He extends the analysis to the law, where preference reversals produce real injustice. Juries assessing punitive damages in isolated cases return wildly inconsistent awards, because each is anchored to the emotional intensity of its own facts with no comparison available; the same cases, evaluated jointly against one another, yield far more coherent and proportionate awards. The single-case format of trials, Kahneman notes, builds incoherence into the justice system by denying decision-makers the comparisons that would discipline their judgments.

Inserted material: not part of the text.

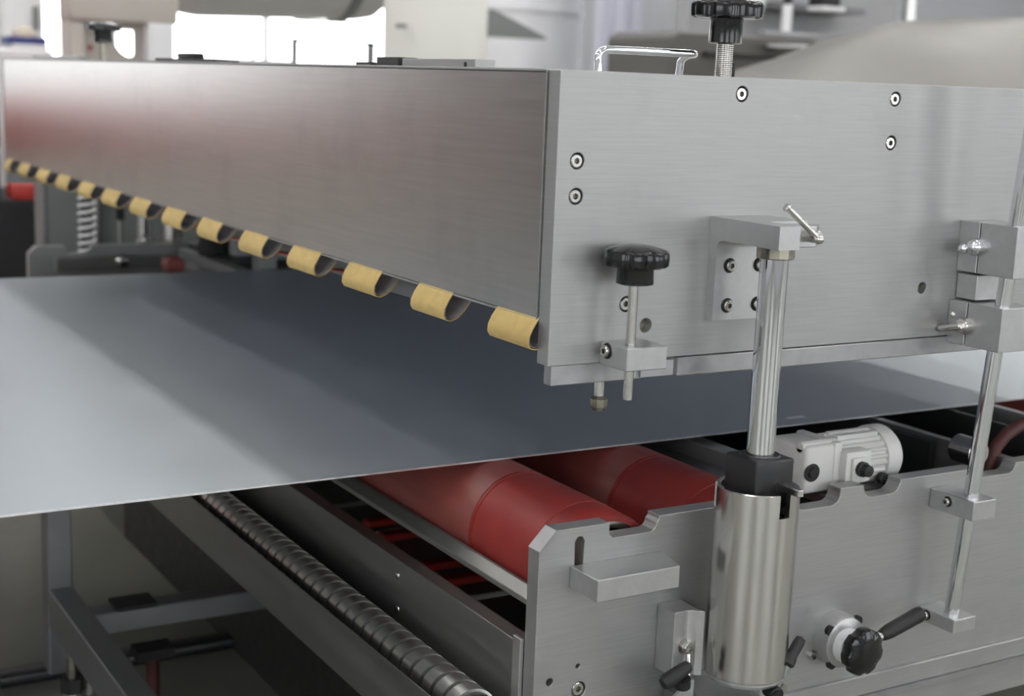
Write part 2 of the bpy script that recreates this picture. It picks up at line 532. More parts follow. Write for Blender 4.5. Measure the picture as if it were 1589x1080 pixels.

The applied takeaway is to seek joint evaluation for important comparative decisions. Judging options one at a time invites the vivid, emotional, single-attribute responses of System 1 and produces inconsistent choices; lining up alternatives side by side engages comparison and surfaces the attributes that matter but are hard to assess alone. When consistency and fairness count — in hiring, purchasing, or judging — evaluate the candidates together rather than in isolation.
Kahneman's deeper observation is that preference reversals are decisive evidence that preferences are not pre-formed and retrieved but constructed on the spot, shaped by the framing and the comparison set. There is often no single 'true' preference waiting to be measured; the answer depends on how the question is posed. This undermines the bedrock economic assumption of stable, coherent preferences and shows that rationality, far from being automatic, requires the deliberate adoption of a broad, comparative frame that the mind does not supply on its own.